When a manufacturer provides instructions on maintaining and upgrading equipment, your employer may have breached a duty of care by neglecting to follow the provided guidelines. If your work tools have a design flaw or defect, you may file a legal action against their manufacturer.

An employer who fails to fix or repair equipment as its manufacturer recommends may face liability for your injuries. Employers may reduce the risk of accidents by providing safe tools and equipment to perform your job. According to Business.com, rules established by the Occupational Safety and Health Administration require businesses to maintain and upgrade equipment so their employees may work safely.

How may a manufacturer have responsibility for defective machinery?

Equipment manufacturers have a duty to design, test and ship products to their end-users in safe working condition. A tool or part that has a known dangerous component in the machine’s design must provide a noticeable warning of a possible injury.

The manufacturer of a rotating saw, for example, may need to place a visible warning label on it before shipping it to your employer. The label provides a reasonable warning that the saw’s blade could cause a serious injury if not used correctly.

How may a manufacturer or employer prevent a legal action?

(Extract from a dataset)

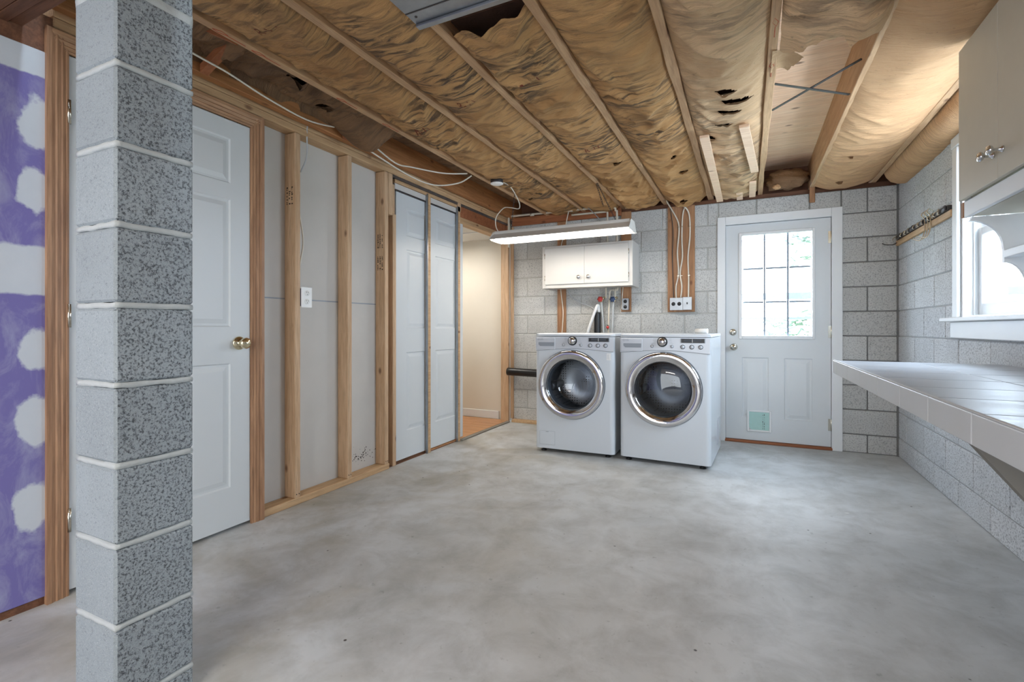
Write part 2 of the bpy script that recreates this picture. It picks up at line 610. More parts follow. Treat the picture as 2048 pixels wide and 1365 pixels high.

You may seek compensation for relief from your injuries caused by an equipment malfunction or your employer’s failure to provide you with safe tools. Training in the proper care and handling of machinery may prove that you did not deviate from its intended use.

Pennsylvania employers owe a duty of care to protect the health and safety of their employees. When the risk of an injury is foreseeable, your employer must take reasonable action to prevent an accident. A manufacturer may also have responsibility for any injuries caused by a defective or flawed product.